За время после Второй мировой войны японская литетарта изменилась значительным образом. Или лучше сказать, что изменился мировой контекст, в котором существует и японская литература. Раньше, скажем, лет 20-30 назад, в глазах среднего японца такие "иностранцы", которые владеют японским языком, казались редкостными зверями и они могли стать популярными звездами на экране телевидения по одной простой причине, что они говорят по-японски. И естественно, что японские писатели, пиша свои произведения только по-японски, никогда не учитывали возможности, что их могут читать некоторые иностранцы прямо по-японски, не пользуясь услугами переводчиков.

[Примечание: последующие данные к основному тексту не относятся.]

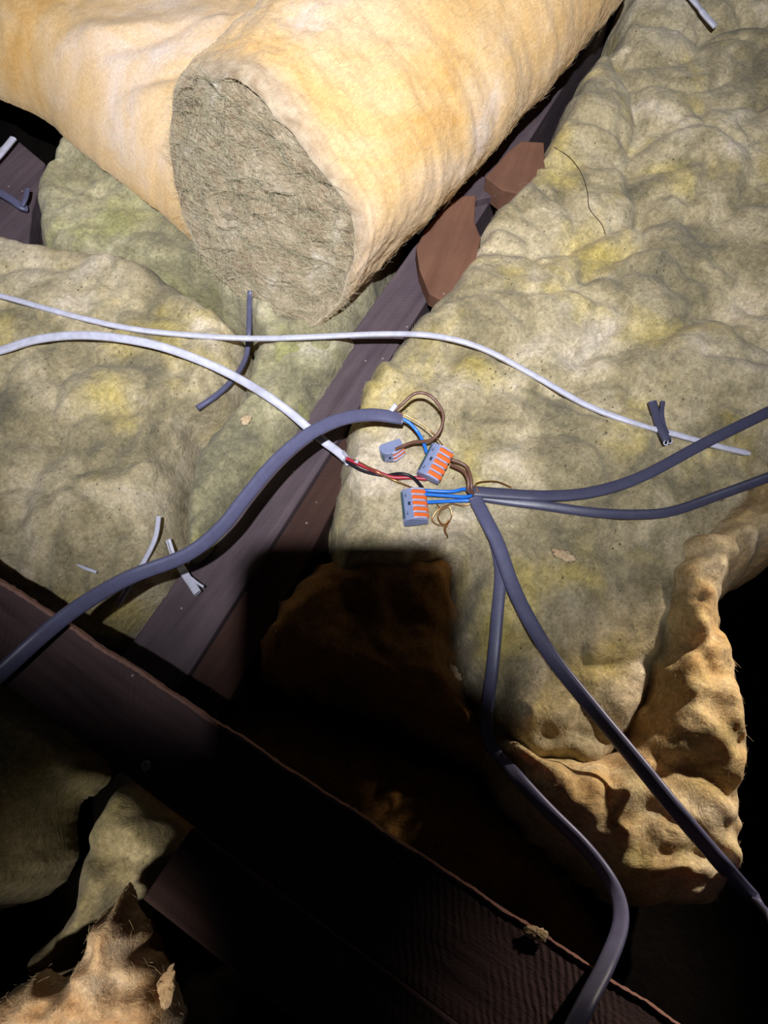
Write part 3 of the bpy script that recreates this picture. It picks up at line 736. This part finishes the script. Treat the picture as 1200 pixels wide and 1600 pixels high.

Hо теперь вся картина совсем другая. Японцы уже привыкли к тому, что часто бывают такие иностранные японисты, которые знают и понимают японскую культуру лучше. И даже появились такие иностранные писатели, которые пишут по-японски, и такие японские писатели, которые пишут не только по-японски, но и на каком-то другом инстранном языке. Так что можно даже смело сказать, по-моему, что граница, которая четко отделяла японскую литературу от неяпонской, сегодня стала немного неопределенной и размытой. Такое обстоятельство приводит, как мне кажется, к новой точке зрения, с которой можно рассмотреть японскую литературу не столько как нечто экзотичное и инородное, что стоит совсем особняком от остального мира, сколько как органичную часть мировой литературы, в современном процессе которой участвует и японская литератута в качестве одного из многих равноправых участников.
Одним из доказательств таких сдвигов в мировом контексте японской литературы может послужить яркий контраст между нобелевскими лекциями Ясунари Кавабата и Кэндзабуро Оэ. Разрешите здесть напомнить Вам, что Кавабата и Оэ - только два японских нобелевских лауреата из области литературы. Первый получил нобелевскую примию в 1978 году, а посдедний четверть века спустя, то есть, в 1994 году.
Мы еще хорошо помним странное название нобелевской лекции Кэндзабуро Оэ: "Аимаи на нихон но ватаси", или "Я из двусмысленной (неопределннной, нечеткой, и т.д.) Японии. Hаверное, это название, таким образом буквально переведенное на русский, звучит довольно странно, но оно звучит в японском оригинале тоже странно. Это объясняется частично тем, что это название является ироничной и даже немного провокационной пародией на название нобелевской речи другого японского писателя: "Уцукусии нихон но ватаси".
[Utsukushii -- прекрасный, восхитительный (прим AB)]
Оглядываясь назад, с нынешней точки зрения, можно полагать, что тридцать с лишим лет назад Кавабату удостоили этой почетной премии именно за ту своеобразную японскую эстетику, которую этот писатель представлял в глазах европейцев и которая резко отличалась от западной эстетики. Со стороны остального мира и особенно Запада были предвзятые ожидания, что своеобразная литаретура страны восходящего солнца должна отличаться от всех других литератур каким-то коренным образом, и выбрали Кавабату как писателя, идеально отвечающего этим ожиданиям.
Здесь я не говорю о личной позиции писателя; речь скорее идет о той исторической позиции, которую ему пришлось занять в тот момент в контексте таких ожиданий, которые сегодня упрекнули бы некоторые критики в ориентализме по терминологии Эдварда Саида.
С другой стороны, награда Оэ символизиует то качественно новое обстоятельство, что теперь в мире начинают воспринимать японскую литературу как просто литературу, или как одну совсем нормальную разновидность современной мировой литературы. Тут уже ни при чем вывеска "своеобразие японской эстетики" и тому подобное. Если для Кавабаты нужна была все-таки предпосылка, что Японию возможно определить однозначно каким-нибудь одним именем прилагательным (будь то "красивая" или "изящная"), это логично привело его к тому отделению самого себя и своей литературы от всего окружающего мира, который как-то не может гордиться такой четкой однозначностью. А в отличие от Кавабаты Оэ утверждает, что уже нет никакой красивой Японии, с которой писатель может идентифицировать себя; есть только двусмысленная Япония. Такое самосознание приводит писателя к позиции, более открытой в отношении к остальному миру, так как вообще невозможно провести четкую границу между самим себой и окружающим миром на почве своей "двусмысленности".